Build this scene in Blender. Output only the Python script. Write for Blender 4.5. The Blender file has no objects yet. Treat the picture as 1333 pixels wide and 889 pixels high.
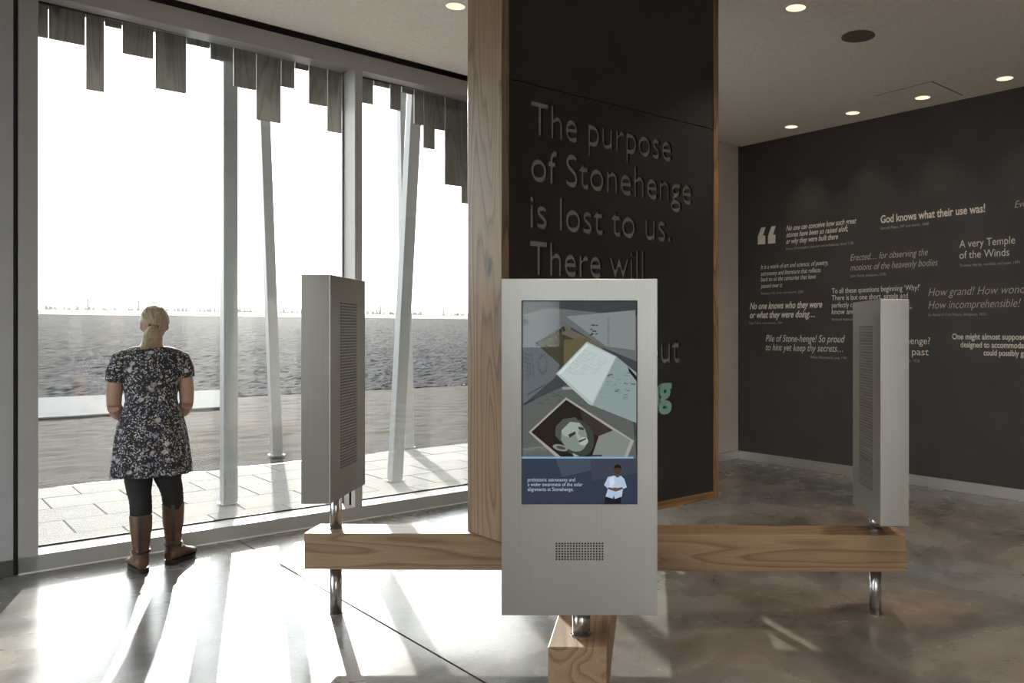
import bpy, bmesh, math, random
from mathutils import Vector, Matrix, Euler, noise

# ------------------------------------------------------------------ camera, sky, sun, exposure
scene = bpy.context.scene
COL = scene.collection
cam_d = bpy.data.cameras.new('camera'); cam = bpy.data.objects.new('camera', cam_d); COL.objects.link(cam)
cam.location = (0, 0, 1.5); cam.rotation_euler = (math.radians(90), 0, 0)
cam_d.sensor_width = 36.0; cam_d.lens = 36.0 * 1070 / 1333
cam_d.shift_x = -163.5 / 1333; cam_d.shift_y = -13.5 / 1333
cam_d.clip_end = 2000; cam_d.clip_start = 0.05
scene.camera = cam
world = bpy.data.worlds.new('sky'); scene.world = world; world.use_nodes = True
bgn = world.node_tree.nodes['Background']
bgn.inputs[0].default_value = (0.97, 0.985, 1.0, 1); bgn.inputs[1].default_value = 3.6
sd = bpy.data.lights.new('sun', 'SUN'); sun = bpy.data.objects.new('sun', sd); COL.objects.link(sun)
sd.energy = 6.2; sd.angle = math.radians(0.55); sd.color = (1.0, 0.94, 0.86)
SUN_DIR = Vector(((331 - 830) / 1070, 1.0, (431 - 116) / 1070)).normalized()
sun.rotation_euler = SUN_DIR.to_track_quat('Z', 'Y').to_euler()
sun.location = SUN_DIR * 40
vs = scene.view_settings
vs.view_transform = 'Standard'; vs.look = 'None'; vs.gamma = 1; vs.use_curve_mapping = False
vs.exposure = 1.05
scene.cycles.sample_clamp_indirect = 5.0
scene.cycles.blur_glossy = 1.0

# ------------------------------------------------------------------ room frame: s along the glazed wall, t towards it
YAW = math.radians(42.8)
A = Vector((math.cos(YAW), math.sin(YAW), 0)); B = Vector((-math.sin(YAW), math.cos(YAW), 0))
def st(X, Y): return (X * A.x + Y * A.y, X * B.x + Y * B.y)
def ceil_z(s): return 3.66 + 0.016 * (7.43 - s)
T_WALL = 6.295
S_BLACK = 7.43

def lin(c):
    return tuple(((v / 255) / 12.92 if v / 255 <= 0.04045 else ((v / 255 + 0.055) / 1.055) ** 2.4) for v in c) + (1,)

# ------------------------------------------------------------------ materials
class Mat:
    def __init__(s, name):
        s.m = bpy.data.materials.new(name); s.m.use_nodes = True
        s.nt = s.m.node_tree; s.n = s.nt.nodes; s.l = s.nt.links
        s.p = s.n['Principled BSDF']; s.out = s.n['Material Output']
    def node(s, t, **k):
        n = s.n.new(t)
        for a, b in k.items():
            if a in n.inputs.keys(): n.inputs[a].default_value = b
            else: setattr(n, a, b)
        return n
    def coord(s, scale=(1, 1, 1), loc=(0, 0, 0), rot=(0, 0, 0)):
        tc = s.node('ShaderNodeTexCoord'); mp = s.node('ShaderNodeMapping')
        mp.inputs['Scale'].default_value = scale; mp.inputs['Location'].default_value = loc; mp.inputs['Rotation'].default_value = rot
        s.l.new(tc.outputs['Object'], mp.inputs['Vector']); return mp.outputs[0]
    def noise(s, vec, scale, detail=4, rough=0.55, dist=0.0):
        n = s.node('ShaderNodeTexNoise'); n.inputs['Scale'].default_value = scale; n.inputs['Detail'].default_value = detail
        n.inputs['Roughness'].default_value = rough; n.inputs['Distortion'].default_value = dist
        s.l.new(vec, n.inputs['Vector']); return n.outputs['Fac']
    def ramp(s, fac, stops, interp='LINEAR'):
        r = s.node('ShaderNodeValToRGB'); r.color_ramp.interpolation = interp
        el = r.color_ramp.elements
        while len(el) < len(stops): el.new(0.5)
        for e, (p, c) in zip(el, stops):
            e.position = p; e.color = c if len(c) == 4 else tuple(c) + (1,)
        s.l.new(fac, r.inputs[0]); return r.outputs[0]
    def mix(s, f, a, b, mode='MIX'):
        m = s.node('ShaderNodeMix', data_type='RGBA', blend_type=mode)
        for sock, v in ((0, f), (6, a), (7, b)):
            if isinstance(v, (int, float)): m.inputs[sock].default_value = v
            elif isinstance(v, tuple): m.inputs[sock].default_value = v
            else: s.l.new(v, m.inputs[sock])
        return m.outputs[2]
    def math(s, op, a, b=0.0, c=0.0):
        m = s.node('ShaderNodeMath', operation=op)
        for i, v in enumerate((a, b, c)):
            if isinstance(v, (int, float)): m.inputs[i].default_value = v
            else: s.l.new(v, m.inputs[i])
        return m.outputs[0]
    def bump(s, h, strength=0.2, dist=0.01):
        b = s.node('ShaderNodeBump'); b.inputs['Strength'].default_value = strength; b.inputs['Distance'].default_value = dist
        s.l.new(h, b.inputs['Height']); s.l.new(b.outputs[0], s.p.inputs['Normal'])
    def set(s, **k):
        for a, v in k.items():
            a = a.replace('_', ' ')
            if isinstance(v, (int, float, tuple)): s.p.inputs[a].default_value = v
            else: s.l.new(v, s.p.inputs[a])
        return s

def g(v): return (v, v, v, 1)

def plain(name, col, rough=0.6, metal=0.0, var=0.06, scale=6, bump=0.0, bscale=120):
    m = Mat(name); v = m.coord()
    n = m.noise(v, scale, 4)
    dark = tuple(c * (1 - var) for c in col[:3]) + (1,); lite = tuple(min(1, c * (1 + var)) for c in col[:3]) + (1,)
    m.set(Base_Color=m.ramp(n, [(0.3, dark), (0.7, lite)]), Roughness=rough, Metallic=metal)
    if bump: m.bump(m.noise(v, bscale, 3), bump, 0.003)
    if rough > .9: m.p.inputs['Specular IOR Level'].default_value = 0.02
    return m.m

def wood(name, axis='x', seed=0.0, tint=(1, 1, 1), knots=True):
    """plain-sawn oak: growth rings stretched along the length axis"""
    m = Mat(name)
    L = 0.085
    sc = {'x': (L, 1, 1), 'y': (1, L, 1), 'z': (1, 1, L)}[axis]
    v = m.coord(sc, (seed, seed * 0.7, seed * 1.3))
    n1 = m.noise(v, 3.6, 2.5, 0.45, 0.25)
    rings = m.math('MULTIPLY', n1, 19.0)
    fr = m.math('FRACT', rings)
    sc2 = {'x': (0.02, 1, 1), 'y': (1, 0.02, 1), 'z': (1, 1, 0.02)}[axis]
    v2 = m.coord(sc2, (seed, 0, 0))
    fine = m.noise(v2, 260, 3, 0.6)
    base = m.ramp(fr, [(0.0, (0.20 * tint[0], 0.122 * tint[1], 0.068 * tint[2])), (0.12, (0.27 * tint[0], 0.180 * tint[1], 0.108 * tint[2])), (0.35, (0.33 * tint[0], 0.225 * tint[1], 0.138 * tint[2])),
                       (0.80, (0.38 * tint[0], 0.262 * tint[1], 0.165 * tint[2])), (1.0, (0.22 * tint[0], 0.138 * tint[1], 0.078 * tint[2]))])
    c = m.mix(0.45, base, m.ramp(fine, [(0.3, g(0.55)), (0.7, g(1.15))]), 'MULTIPLY')
    big = m.noise(m.coord(sc, (seed + 3, 0, 0)), 1.3, 2)
    c = m.mix(1.0, c, (0.84, 0.84, 0.84, 1), 'MULTIPLY')
    c = m.mix(0.5, c, m.ramp(big, [(0.3, (0.75, 0.72, 0.68)), (0.7, (1.1, 1.08, 1.05))]), 'MULTIPLY')
    if knots:
        kv = m.coord({'x': (1.1, 3, 3), 'y': (3, 1.1, 3), 'z': (3, 3, 1.1)}[axis], (seed * 2, seed, 0.4))
        vo = m.node('ShaderNodeTexVoronoi'); vo.inputs['Scale'].default_value = 1.35; m.l.new(kv, vo.inputs['Vector'])
        k = m.ramp(vo.outputs['Distance'], [(0.03, g(0.30)), (0.075, g(0.55)), (0.10, g(0.9)), (0.14, g(1))])
        c = m.mix(1.0, c, k, 'MULTIPLY')
    m.set(Base_Color=c, Roughness=0.48)
    m.bump(fine, 0.12, 0.002)
    return m.m

def steel(name, axis='z', rough=0.31, col=(0.47, 0.46, 0.44)):
    m = Mat(name)
    sc = {'x': (0.02, 1, 1), 'z': (1, 1, 0.02)}[axis]
    fine = m.noise(m.coord(sc), 140, 2, 0.5)
    cloud = m.noise(m.coord(), 2.2, 3, 0.5)
    r = m.math('ADD', m.math('MULTIPLY', cloud, 0.10), rough - 0.05)
    m.set(Base_Color=m.mix(0.35, m.ramp(cloud, [(0.3, tuple(c * 0.93 for c in col)), (0.7, col)]), m.ramp(fine, [(0.3, g(0.90)), (0.7, g(1.05))]), 'MULTIPLY'),
          Metallic=0.93, Roughness=r)
    return m.m

def glass(name, veil=0.03, ior=1.5, boost=1.0, tint=(0.95, 0.97, 0.96, 1)):
    m = Mat(name); m.n.remove(m.p)
    tr = m.node('ShaderNodeBsdfTransparent'); tr.inputs[0].default_value = tint
    gl = m.node('ShaderNodeBsdfGlossy'); gl.inputs['Roughness'].default_value = 0.0
    fr = m.node('ShaderNodeFresnel'); fr.inputs[0].default_value = ior
    mx = m.node('ShaderNodeMixShader'); m.l.new(m.math('MULTIPLY', fr.outputs[0], boost), mx.inputs[0])
    m.l.new(tr.outputs[0], mx.inputs[1]); m.l.new(gl.outputs[0], mx.inputs[2]); res = mx.outputs[0]
    if veil:
        tl = m.node('ShaderNodeBsdfTranslucent'); tl.inputs[0].default_value = (1, 0.98, 0.95, 1)
        n = m.noise(m.coord((1, 1, 0.35)), 2.2, 5, 0.65)
        tc = m.node('ShaderNodeTexCoord'); sx = m.node('ShaderNodeSeparateXYZ'); m.l.new(tc.outputs['Object'], sx.inputs[0])
        low = m.node('ShaderNodeMapRange'); low.inputs[1].default_value = 2.3; low.inputs[2].default_value = 0.0; low.inputs[3].default_value = 0.0; low.inputs[4].default_value = 1.0
        m.l.new(sx.outputs[2], low.inputs[0])      # whitening put in low on the panes, standing in for floor glare and haze
        amt = m.math('ADD', m.math('MULTIPLY', m.math('POWER', low.outputs[0], 3.2), 0.045), veil)
        mx2 = m.node('ShaderNodeMixShader'); m.l.new(m.math('MULTIPLY', amt, m.math('ADD', m.math('MULTIPLY', n, 0.7), 0.65)), mx2.inputs[0])
        m.l.new(res, mx2.inputs[1]); m.l.new(tl.outputs[0], mx2.inputs[2]); res = mx2.outputs[0]
    m.l.new(res, m.out.inputs[0])
    return m.m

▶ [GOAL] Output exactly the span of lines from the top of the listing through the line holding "scene.cycles.blur_glossy = 1.0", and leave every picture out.

▶ [TASK RESULT]
Build this scene in Blender. Output only the Python script. Write for Blender 4.5. The Blender file has no objects yet. Treat the picture as 1333 pixels wide and 889 pixels high.
import bpy, bmesh, math, random
from mathutils import Vector, Matrix, Euler, noise

# ------------------------------------------------------------------ camera, sky, sun, exposure
scene = bpy.context.scene
COL = scene.collection
cam_d = bpy.data.cameras.new('camera'); cam = bpy.data.objects.new('camera', cam_d); COL.objects.link(cam)
cam.location = (0, 0, 1.5); cam.rotation_euler = (math.radians(90), 0, 0)
cam_d.sensor_width = 36.0; cam_d.lens = 36.0 * 1070 / 1333
cam_d.shift_x = -163.5 / 1333; cam_d.shift_y = -13.5 / 1333
cam_d.clip_end = 2000; cam_d.clip_start = 0.05
scene.camera = cam
world = bpy.data.worlds.new('sky'); scene.world = world; world.use_nodes = True
bgn = world.node_tree.nodes['Background']
bgn.inputs[0].default_value = (0.97, 0.985, 1.0, 1); bgn.inputs[1].default_value = 3.6
sd = bpy.data.lights.new('sun', 'SUN'); sun = bpy.data.objects.new('sun', sd); COL.objects.link(sun)
sd.energy = 6.2; sd.angle = math.radians(0.55); sd.color = (1.0, 0.94, 0.86)
SUN_DIR = Vector(((331 - 830) / 1070, 1.0, (431 - 116) / 1070)).normalized()
sun.rotation_euler = SUN_DIR.to_track_quat('Z', 'Y').to_euler()
sun.location = SUN_DIR * 40
vs = scene.view_settings
vs.view_transform = 'Standard'; vs.look = 'None'; vs.gamma = 1; vs.use_curve_mapping = False
vs.exposure = 1.05
scene.cycles.sample_clamp_indirect = 5.0
scene.cycles.blur_glossy = 1.0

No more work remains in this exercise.